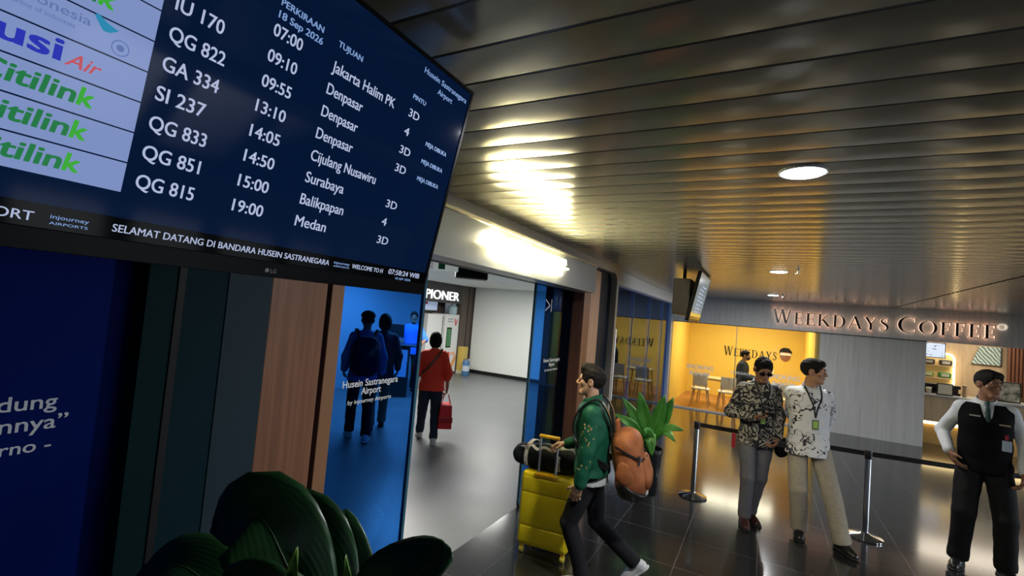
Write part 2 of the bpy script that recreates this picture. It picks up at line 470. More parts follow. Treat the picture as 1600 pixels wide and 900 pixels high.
        # open the face and the neck
        h.ell(hp_(0, .11, -.03), np.array([.078, .098, .098])*hs, Rh, .012, 'sub')
        if hair != 'bob':
            h.ell(hp_(0, .03, -.10), np.array([.12, .112, .09])*hs, Rh, .012, 'sub')
            for q in (-1, 1): h.ell(hp_(q*.085, .0, -.012), np.array([.025, .03, .042])*hs, Rh, .01, 'sub')
        h.wrinkle(.0018, 260, 3)
        o = organic('hair', h, min(vox, .0055), hair_m, root)
    ey = Shape()
    for q, nm in ((-1, 'l'), (1, 'r')):
        e = bmesh.new(); bmesh.ops.create_uvsphere(e, u_segments=12, v_segments=8, radius=.0105*hs, matrix=Matrix.Translation(hp_(q*.031, .0722, .006)))
        eo = finish('eye', e, mat('eye_white', (.75, .72, .68), .25), root, True)
        e = bmesh.new(); bmesh.ops.create_uvsphere(e, u_segments=10, v_segments=6, radius=.0058*hs, matrix=Matrix.Translation(hp_(q*.031, .0782, .006)))
        finish('iris', e, mat('iris_dark', (.02, .012, .008), .2), eo, True)
        e = tube(bmesh.new(), [hp_(q*.014, .0935, .0245), hp_(q*.03, .0915, .030), hp_(q*.047, .079, .025)], [.0032*hs, .0042*hs, .002*hs], 6)
        finish('eyebrow', e, hair_m, root, True)
    lp = Shape(); lp.ell(hp_(0, .0865, -.0545), np.array([.022, .0105, .0052])*hs, Rh, .0); lp.ell(hp_(0, .0845, -.065), np.array([.0185, .0105, .006])*hs, Rh, .002)
    organic('lips', lp, .003, mat('lips_rose', (.3, .11, .09), .45), root)
    return root, J

def sleeve(sh, J, nm, r0, r1, r2, upto=1.0, k=.03):
    s = J['s']; el, wr, S_ = J['el'+nm], J['wr'+nm], J['sh'+nm]
    if upto <= .5:
        e = S_ + (el-S_)*(upto*2); sh.cone(S_, e, r0*s, r1*s, k); return e
    sh.cone(S_, el, r0*s, r1*s, k)
    t = (upto-.5)*2; e = el + (wr-el)*t
    sh.cone(el, e, r1*s, r2*s, .025); return e
def torso_shape(J, hem=-.1, grow=.018, hemr=None, yq=.72, belly=0):
    """shirt volume from the hem up to the neck"""
    s, pel, up, rt, fw, Rt = J['s'], J['pel'], J['up'], J['rt'], J['fw'], J['Rt']
    t = Shape(); hr = hemr or .176+grow
    t.flat(pel + up*(hem-.0)*s, pel + up*.16*s, hr*s, (.136+grow)*s, fw, yq, .05)
    t.flat(pel + up*.16*s, pel + up*.37*s, (.136+grow)*s, (.143+grow)*s, fw, yq, .05)
    t.ell(J['chest'], np.array([.142+grow, .105+grow, .2])*s, Rt, .05)
    if belly: t.ell(pel + up*.14*s + fw*.05*s, np.array([.13, .08+belly, .13])*s, Rt, .05)
    for nm in 'RL': t.cone(J['neck'] - up*.045*s, J['sh'+nm], .052*s+.008, .046*s+.012, .05)
    t.cone(J['neck']-up*.05*s, J['neck']+up*.005*s, .068*s, .062*s, .03)
    t.cut(pel + up*hem*s, -up)
    t.cut(J['neck'] + up*.022*s, up + fw*.35)
    return t
def collar(J, m, root, r=.068, h=.045, name='collar', open_=True):
    s, up, fw = J['s'], J['up'], J['fw']; n0 = J['neck'] + fw*.004*s
    c = Shape()
    c.cone(n0-up*.02*s, n0+up*.04*s, (r+.008)*s, (r-.002)*s, 0)
    c.cone(n0-up*.07*s, n0+up*.09*s, (r-.006)*s, (r-.010)*s, 0, 'sub')
    c.cut(n0 + up*(h-.01)*s, up + fw*.45); c.cut(n0 - up*.03*s, -up - fw*.3)
    if open_: c.flat(n0 + fw*(r+.01)*s - up*.04*s, n0 + fw*(r+.01)*s + up*.1*s, .004*s, .045*s, fw, 1, 0, 'sub')
    return organic(name, c, .004, m, root)
def trousers(J, root, m, name='trousers', rt_=.098, rk=.073, rh=.062, vox=.007, wr=.0025, cuff=.03, seed=5, top=.09):
    s, pel, up, Rt = J['s'], J['pel'], J['up'], J['Rt']
    t = Shape()
    t.ell(pel + up*.02*s, np.array([.16, .110, .13])*s, Rt, .04)
    for nm in 'RL':
        hp, kn, an = J['hp'+nm], J['kn'+nm], J['an'+nm]
        t.cone(hp, kn, rt_*.97*s, rk*s, .03); t.cone(kn, kn, rk*.97*s, rk*.97*s, .008)
        e = an + (kn-an)*(cuff/.4)
        t.cone(kn, e, rk*s, rh*s, .012)
        t.cone(e, an - (kn-an)*.02, rh*s, rh*1.03*s, .02)
    t.wrinkle(wr, 38, seed)
    t.cut(pel + up*top*s, up)
    for nm in 'RL':
        an, kn = J['an'+nm], J['kn'+nm]
        d = vnorm(an-kn)
        c = an - d*cuff*.2
        # trim the end of each leg square to the shin
        t.ell(c + d*.085*s, np.array([.1, .1, .085])*s, np.array(Vector(d).to_track_quat('Z', 'Y').to_matrix()), 0, 'sub')
    return organic(name, t, vox, m, root)
def shoes(J, root, m, sole_m, name='shoe', vox=.005, big=1.0):
    s = J['s']*big
    for nm in 'RL':
        an, Rf = J['an'+nm], J['Rf'+nm]; q = lambda x, y, z: an + Rf @ (np.array([x, y, z])*s)
        t = Shape()
        t.cone(q(0, -.012, -.0), q(0, -.025, -.045), .042*s, .04*s, .02)
        t.cone(q(0, -.035, -.05), q(0, .1, -.057), .041*s, .041*s, .02)
        t.cone(q(0, .1, -.058), q(.0, .15, -.062), .041*s, .034*s, .02)
        t.cone(q(0, -.01, -.01), q(0, .07, -.045), .038*s, .036*s, .02)
        t.cut(q(0, 0, -.072), Rf @ np.array([0, 0, -1.])); t.cut(q(0, 0, .025), Rf @ np.array([0, 0, 1.]))
        o = organic(name, t, vox, m, root)
        b = Shape()
        b.flat(q(0, -.04, -.077), q(0, .155, -.077), .046*s, .04*s, Rf @ np.array([0, 0, 1.]), .3, 0)
        b.flat(q(0, .06, -.077), q(0, .12, -.077), .048*s, .048*s, Rf @ np.array([0, 0, 1.]), .3, .01)
        b.cut(q(0, 0, -.085), Rf @ np.array([0, 0, -1.])); b.cut(q(0, 0, -.068), Rf @ np.array([0, 0, 1.]))
        organic('sole', b, vox, sole_m, o)
# ================================================================== SETTING
CEIL = 2.70; CY = 12.25           # hall ceiling height; coffee frontage plane
# floor ------------------------------------------------------------
def tile_floor(name, dark, light, grout, spec_ior, rough):
    m = mat(name, dark, rough, ior=spec_ior); n, l = nodes(m)
    v = tex_coord(m, (1, 1, 1)); mp = n[-1]; mp.inputs['Location'].default_value = (.55, .005, 0)
    br = n.new('ShaderNodeTexBrick'); br.offset = 0; br.squash = 1
    br.inputs['Scale'].default_value = 1; br.inputs['Brick Width'].default_value = .6; br.inputs['Row Height'].default_value = .6
    br.inputs['Mortar Size'].default_value = .0028; br.inputs['Mortar Smooth'].default_value = .1
    br.inputs['Color1'].default_value = (*dark, 1); br.inputs['Color2'].default_value = (*light, 1); br.inputs['Mortar'].default_value = (*grout, 1)
    l.new(v, br.inputs['Vector'])
    nz = noise(m, v, 1.7, 5); mx = n.new('ShaderNodeMix'); mx.data_type = 'RGBA'; mx.blend_type = 'MULTIPLY'; mx.inputs[0].default_value = .35
    l.new(br.outputs['Color'], mx.inputs[6]); l.new(ramp(m, nz, [(.3, (.7, .7, .7)), (.7, (1, 1, 1))]), mx.inputs[7]); base(m, mx.outputs[2])
    if light[0] > .05: mx.inputs[0].default_value = .12
    rr = n.new('ShaderNodeMapRange'); rr.inputs['To Min'].default_value = rough*.93; rr.inputs['To Max'].default_value = rough*1.1
    l.new(nz, rr.inputs['Value']); l.new(rr.outputs['Result'], n['Principled BSDF'].inputs['Roughness'])
    return m
M_FLOOR = tile_floor('hall_tile', (.016, .017, .018), (.022, .022, .023), (.12, .12, .12), 1.75, .13)
M_FLOOR_IN = tile_floor('inner_tile', (.11, .118, .122), (.125, .132, .134), (.10, .10, .10), 1.6, .38)
tag(finish('floor', B(-2.1, 12, -7, 17, -.12, 0), M_FLOOR), kind='structure')
tag(finish('floor_concourse', B(-14, -2.1, -7, 17, -.12, 0), M_FLOOR_IN), kind='structure')
# hall ceiling: long metal planks running across -------------------
M_CEIL = mat('ceiling_metal', (.36, .355, .305), .19, .4, spec=.5)
bm = bmesh.new(); pitch = .18; y = -5.03
while y < CY - .02:
    y1 = min(y + pitch, CY)
    prof = [(y, CEIL+.014), (y+.003, CEIL+.003)] + [(y + .006 + (y1-y-.012)*t, CEIL - .0035*math.sin(PI*t)) for t in (0, .12, .3, .5, .7, .88, 1)] + [(y1-.003, CEIL+.003), (y1, CEIL+.014)]
    a = [bm.verts.new((-2.02, p, z)) for p, z in prof]; b = [bm.verts.new((9.0, p, z)) for p, z in prof]
    for i in range(len(prof)-1): bm.faces.new((a[i], b[i], b[i+1], a[i+1]))
    y = y1
ce = finish('ceiling', bm, M_CEIL, smooth=True); tag(ce, kind='structure')
box_top = tag(finish('ceiling_slab', B(-14, 9.0, -5.2, 17, CEIL+.05, CEIL+.15), mat('slab_grey', (.2, .2, .2), .9)), kind='structure')
# concourse ceiling
M_CEIL_IN = mat('plaster_white', (.78, .78, .75), .8)
tag(finish('ceiling_concourse', B(-13, -2.3, -3, 13, 2.62, 2.74), M_CEIL_IN), kind='structure')
# concourse walls
M_WHITE = mat('wall_white', (.80, .82, .77), .6)
tag(finish('wall_back', B(-7.95, -2.3, 12.4, 12.55, 0, 2.62), M_WHITE), kind='structure')
M_DK = mat('trim_dark', (.014, .014, .015), .5, spec=.15)
tag(finish('baseboard_back', B(-7.95, -2.45, 12.375, 12.4, 0, .1), M_DK), kind='structure')
M_SHOPWOOD = wood('shop_wood', (.085, .062, .05), (.14, .105, .085), (9, 9, .6), .5)
tag(finish('wall_shop', B(-8.2, -8.0, 11.78, 12.55, 0, 2.62), M_SHOPWOOD), kind='structure')
tag(finish('trim_5', B(-8.0, -7.99, 12.12, 12.14, 0, 2.62), M_DK), kind='structure')
tag(finish('wall_shop_back', B(-8.9, -8.6, 9.6, 11.78, 0, 2.62), M_SHOPWOOD), kind='structure')
tag(finish('wall_shop_fascia', B(-8.6, -8.0, 9.9, 11.78, 2.06, 2.62), mat('shop_dark', (.055, .05, .05), .5)), kind='structure')
tag(finish('wall_concourse', B(-8.6, -8.0, -3, 9.9, 0, 2.62), mat('wall_bluegrey', (.24, .32, .38), .6)), kind='structure')
tag(finish('wall_concourse_end', B(-13, -2.3, -3.2, -3, 0, 2.62), mat('wall_grey', (.5, .52, .52), .7)), kind='structure')
# partition block between hall and concourse
M_NAVY = mat('navy_panel', (.010, .015, .025), .6, spec=.15)
tag(finish('wall_partition', B(-2.36, -2.24, 6.84, 12.4, 0, 2.62), mat('partition_veil_blue', (.45, .66, .82), .4)), kind='structure')  # pale blue wall colour stands in for the veil of light in the glass
tag(finish('wall_left', B(-2.3, -1.985, -5.0, .93, 0, CEIL), mat('wall_petrol', (.012, .024, .032), .4)), kind='structure')
tag(finish('wall_partition_near', B(-2.3, -2.18, .93, 1.56, 0, CEIL), M_NAVY), kind='structure')
tag(finish('wall_rear', B(-2.3, .6, -5.2, -5.0, 0, CEIL), mat('wall_rear_grey', (.22, .23, .24), .7)), kind='structure')
# hall wall beyond the gate, behind the tinted glass
tag(finish('wall_gate_return', B(-2.24, -2.0, 6.72, 6.84, 0, CEIL), M_NAVY), kind='structure')
tag(finish('wall_door_pocket', B(-2.36, -2.26, 5.27, 6.84, 0, 2.62), mat('pocket_black', (.010, .011, .013), .45)), kind='structure')
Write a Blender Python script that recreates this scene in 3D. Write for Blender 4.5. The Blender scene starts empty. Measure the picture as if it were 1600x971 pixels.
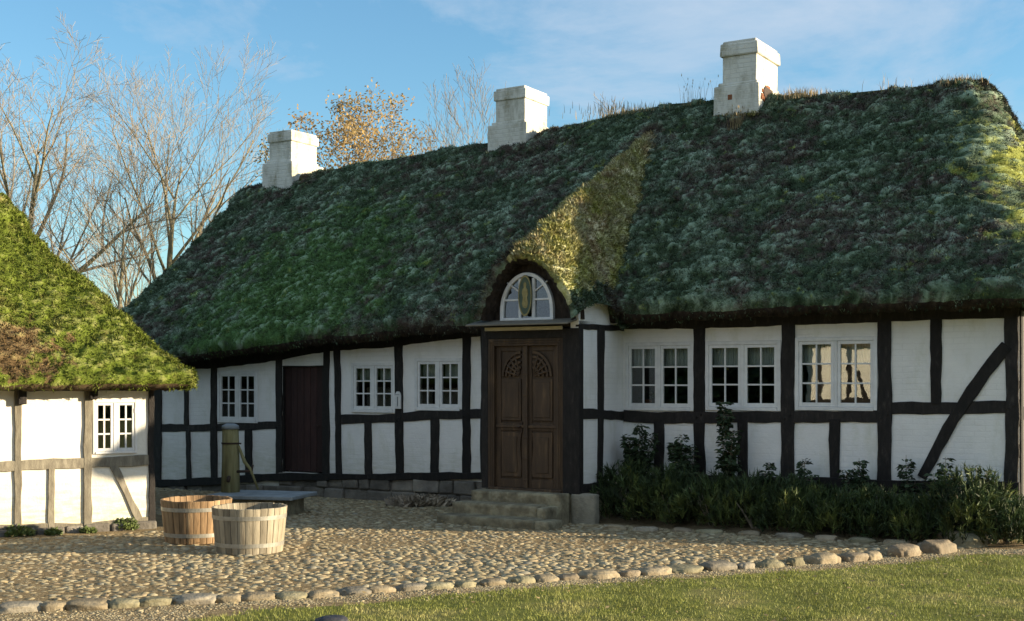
import bpy, math, random
import numpy as np
from mathutils import Vector, Matrix
random.seed(7); rng = np.random.default_rng(7)
sc = bpy.context.scene; COL = sc.collection
PI = math.pi
# ------------------------------------------------------------------ camera measures
F, CX, YH, EYE = 2000.0, 800.0, 595.0, 1.9       # focal length and horizon in photo pixels, eye height in m
def ground_at(x, y, z=0.0):                      # a ground point seen at a measured place of the survey
    d = F*(EYE-z)/(y-YH); return Vector(((x-CX)/F*d, d, z))
class Frame:                                     # a wall's own axes: a along it (to the right), b into the house
    def __init__(s, x, y, deg):
        s.x, s.y, s.t = x, y, math.radians(deg); s.c, s.s = math.cos(s.t), math.sin(s.t)
    def a(s, px, b=0.0):
        r = (px-CX)/F
        return (s.x - s.s*b - r*(s.y + s.c*b))/(r*s.s - s.c)
    def depth(s, a, b=0.0): return s.y + s.s*a + s.c*b
    def z(s, a, py, b=0.0): return EYE + (YH-py)*s.depth(a, b)/F
    def az(s, px, py, b=0.0):
        a = s.a(px, b); return (a, s.z(a, py, b))
    def world(s, a, b, z=0.0): return Vector((s.x + s.c*a - s.s*b, s.y + s.s*a + s.c*b, z))
MH = Frame(6.11, 15.42, -31.0)                   # main house, origin = its right front corner
LH = Frame(-4.64, 16.5, 29.7)                    # small left house, origin = its right front corner
# ------------------------------------------------------------------ noise in numpy
def _h(ix, iy, iz, seed):
    n = (ix.astype(np.int64)*374761393 + iy.astype(np.int64)*668265263 + iz.astype(np.int64)*2147483647 + seed*1274126177) & 0xffffffff
    n = ((n ^ (n >> 13))*1274126177) & 0xffffffff
    n = ((n ^ (n >> 16))*668265263) & 0xffffffff
    return ((n ^ (n >> 15)) & 0xffff)/65535.0
def vnoise(P, scale=1.0, seed=0):
    Q = P*scale; I = np.floor(Q); f = Q-I; f = f*f*(3-2*f)
    out = 0
    for dx in (0, 1):
        for dy in (0, 1):
            for dz in (0, 1):
                w = (f[:,0] if dx else 1-f[:,0])*(f[:,1] if dy else 1-f[:,1])*(f[:,2] if dz else 1-f[:,2])
                out = out + w*_h(I[:,0]+dx, I[:,1]+dy, I[:,2]+dz, seed)
    return out*2-1
def fbm(P, scale=1.0, oct=4, seed=0, gain=.5):
    o = 0; a = 1; t = 0
    for k in range(oct):
        o = o + a*vnoise(P, scale*2**k, seed+k*17); t += a; a *= gain
    return o/t
# ------------------------------------------------------------------ mesh collector
class MB:
    def __init__(s): s.v = []; s.f = []; s.a = []
    def add(s, vs, fs, var=None):
        n = len(s.v); s.v.extend([tuple(p) for p in vs]); s.f.extend([tuple(i+n for i in q) for q in fs])
        if var is None: var = random.random()
        s.a.extend(var if hasattr(var, '__len__') else [var]*len(vs))
    def box(s, x0, x1, y0, y1, z0, z1, var=None):
        s.add([(x0,y0,z0),(x1,y0,z0),(x1,y1,z0),(x0,y1,z0),(x0,y0,z1),(x1,y0,z1),(x1,y1,z1),(x0,y1,z1)],
              [(0,3,2,1),(4,5,6,7),(0,1,5,4),(1,2,6,5),(2,3,7,6),(3,0,4,7)], var)
    def tube(s, pts, rad, n=8, var=None, cap=True):
        pts = [Vector(p) for p in pts]; m = len(pts)
        if not hasattr(rad, '__len__'): rad = [rad]*m
        vs = []; fs = []; up = None
        for i, p in enumerate(pts):
            d = (pts[min(i+1,m-1)]-pts[max(i-1,0)]).normalized()
            if up is None: up = d.orthogonal().normalized()
            x = (up - d*up.dot(d))
            x = x.normalized() if x.length > 1e-6 else d.orthogonal().normalized()
            up = x; y = d.cross(x)
            for k in range(n):
                t = 2*PI*k/n; vs.append(p + (x*math.cos(t)+y*math.sin(t))*rad[i])
        for i in range(m-1):
            for k in range(n):
                fs.append((i*n+k, i*n+(k+1)%n, (i+1)*n+(k+1)%n, (i+1)*n+k))
        if cap: fs.append(tuple(range(n-1,-1,-1))); fs.append(tuple((m-1)*n+k for k in range(n)))
        s.add(vs, fs, var)
    def prism(s, poly, y0, y1, var=None):        # polygon in (x, z), extruded in y (y0 front)
        n = len(poly)
        vs = [(x,y0,z) for x,z in poly]+[(x,y1,z) for x,z in poly]
        fs = [tuple(range(n)), tuple(range(2*n-1,n-1,-1))]+[(i,i+n,(i+1)%n+n,(i+1)%n) for i in range(n)]
        s.add(vs, fs, var)
    def build(s, name, mat, parent=None, bevel=0, smooth=False, seg=1):
        me = bpy.data.meshes.new(name); me.from_pydata(s.v, [], s.f); me.update()
        return finish(me, name, mat, parent, np.array(s.a), bevel, smooth, seg)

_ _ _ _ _

- **Objective**
Filter the records above for lines containing the word "that", and copy those lines.

- **Correct answer**
Write part 2 of the bpy script that recreates this picture. It picks up at line 470. More parts follow. Treat the picture as 1600 pixels wide and 900 pixels high.
Write a Blender Python script that recreates this scene in 3D. Write for Blender 4.5. The Blender scene starts empty. Measure the picture as if it were 1600x971 pixels.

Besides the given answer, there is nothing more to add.